Properties of stationary distributions of a sequence of generalized Ornstein-Uhlenbeck processes

The infinite (in both directions) sequence of the distributions $\mu^{(k)}$ of the stochastic integrals $\int_0^{\infty-}c^{-N_{t-}^{(k)}} dL_t^{(k)}$ for integers $k$ is investigated. Here $c>1$ and $(N_t^{(k)},L_t^{(k)})$, $t\geq0$, is a bivariate compound Poisson process with L\'evy measure concentrated on three points $(1,0)$, $(0,1)$, $(1,c^{-k})$. The amounts of the normalized L\'evy measure at these points are denoted by $p$, $q$, $r$. For $k=0$ the process $(N_t^{(0)},L_t^{(0)})$ is marginally Poisson and $\mu^{(0)}$ has been studied by Lindner and Sato (Ann. Probab. 37 (2009), 250-274). The distributions $\mu^{(k)}$ are the stationary distributions of a sequence of generalized Ornstein-Uhlenbeck processes structurally related in some way.
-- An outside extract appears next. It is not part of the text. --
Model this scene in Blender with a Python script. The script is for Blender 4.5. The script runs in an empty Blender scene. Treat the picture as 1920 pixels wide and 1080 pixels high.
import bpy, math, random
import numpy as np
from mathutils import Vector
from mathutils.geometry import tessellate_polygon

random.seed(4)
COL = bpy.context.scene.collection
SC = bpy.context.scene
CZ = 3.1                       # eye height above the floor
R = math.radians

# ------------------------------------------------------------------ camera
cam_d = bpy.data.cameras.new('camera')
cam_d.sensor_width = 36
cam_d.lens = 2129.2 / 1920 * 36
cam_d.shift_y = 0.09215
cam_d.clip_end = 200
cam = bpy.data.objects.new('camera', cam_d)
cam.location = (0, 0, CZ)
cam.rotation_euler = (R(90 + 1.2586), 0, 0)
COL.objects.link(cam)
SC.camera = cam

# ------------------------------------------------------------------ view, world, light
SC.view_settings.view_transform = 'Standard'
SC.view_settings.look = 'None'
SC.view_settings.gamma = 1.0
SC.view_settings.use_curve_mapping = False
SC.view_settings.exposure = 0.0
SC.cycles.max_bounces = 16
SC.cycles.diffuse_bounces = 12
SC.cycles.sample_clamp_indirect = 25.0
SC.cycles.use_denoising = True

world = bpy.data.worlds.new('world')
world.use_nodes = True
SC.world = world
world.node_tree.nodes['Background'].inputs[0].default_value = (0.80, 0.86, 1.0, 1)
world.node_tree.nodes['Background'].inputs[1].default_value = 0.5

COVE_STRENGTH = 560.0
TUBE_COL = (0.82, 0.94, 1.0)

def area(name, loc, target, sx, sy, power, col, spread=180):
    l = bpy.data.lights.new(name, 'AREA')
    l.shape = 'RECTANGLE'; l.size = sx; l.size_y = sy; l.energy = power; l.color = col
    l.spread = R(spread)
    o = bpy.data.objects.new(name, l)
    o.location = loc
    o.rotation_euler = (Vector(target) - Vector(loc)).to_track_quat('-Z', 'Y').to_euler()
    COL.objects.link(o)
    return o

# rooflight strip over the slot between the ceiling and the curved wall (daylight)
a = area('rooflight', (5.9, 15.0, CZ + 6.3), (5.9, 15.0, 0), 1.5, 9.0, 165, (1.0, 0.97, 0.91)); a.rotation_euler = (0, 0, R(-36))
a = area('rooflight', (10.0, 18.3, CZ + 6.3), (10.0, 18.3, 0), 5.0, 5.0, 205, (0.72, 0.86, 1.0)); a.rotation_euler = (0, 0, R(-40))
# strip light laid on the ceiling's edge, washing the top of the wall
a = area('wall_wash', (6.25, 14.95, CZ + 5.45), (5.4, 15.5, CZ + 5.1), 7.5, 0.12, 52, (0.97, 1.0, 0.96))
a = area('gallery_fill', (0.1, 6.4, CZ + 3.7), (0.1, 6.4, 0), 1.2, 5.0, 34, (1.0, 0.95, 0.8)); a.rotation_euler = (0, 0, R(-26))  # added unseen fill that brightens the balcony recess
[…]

Continuity properties of $\mu^{(k)}$ are shown to be the same as those of $\mu^{(0)}$. The problem to find necessary and sufficient conditions in terms of $c$, $p$, $q$, and $r$ for $\mu^{(k)}$ to be infinitely divisible is somewhat involved, but completely solved for every integer $k$. The conditions depend on arithmetical properties of $c$. The symmetrizations of $\mu^{(k)}$ are also studied. The distributions $\mu^{(k)}$ and their symmetrizations are $c^{-1}$-decomposable, and it is shown that, for each $k\neq 0$, $\mu^{(k)}$ and its symmetrization may be infinitely divisible without the corresponding factor in the $c^{-1}$-decomposability relation being infinitely divisible. This phenomenon was first observed by Niedbalska-Rajba (Colloq. Math. 44 (1981), 347-358) in an artificial example. The notion of quasi-infinite divisibility is introduced and utilized, and it is shown that a quasi-infinitely divisible distribution on $[0,\infty)$ can have its quasi-L\'evy measure concentrated on $(-\infty,0)$.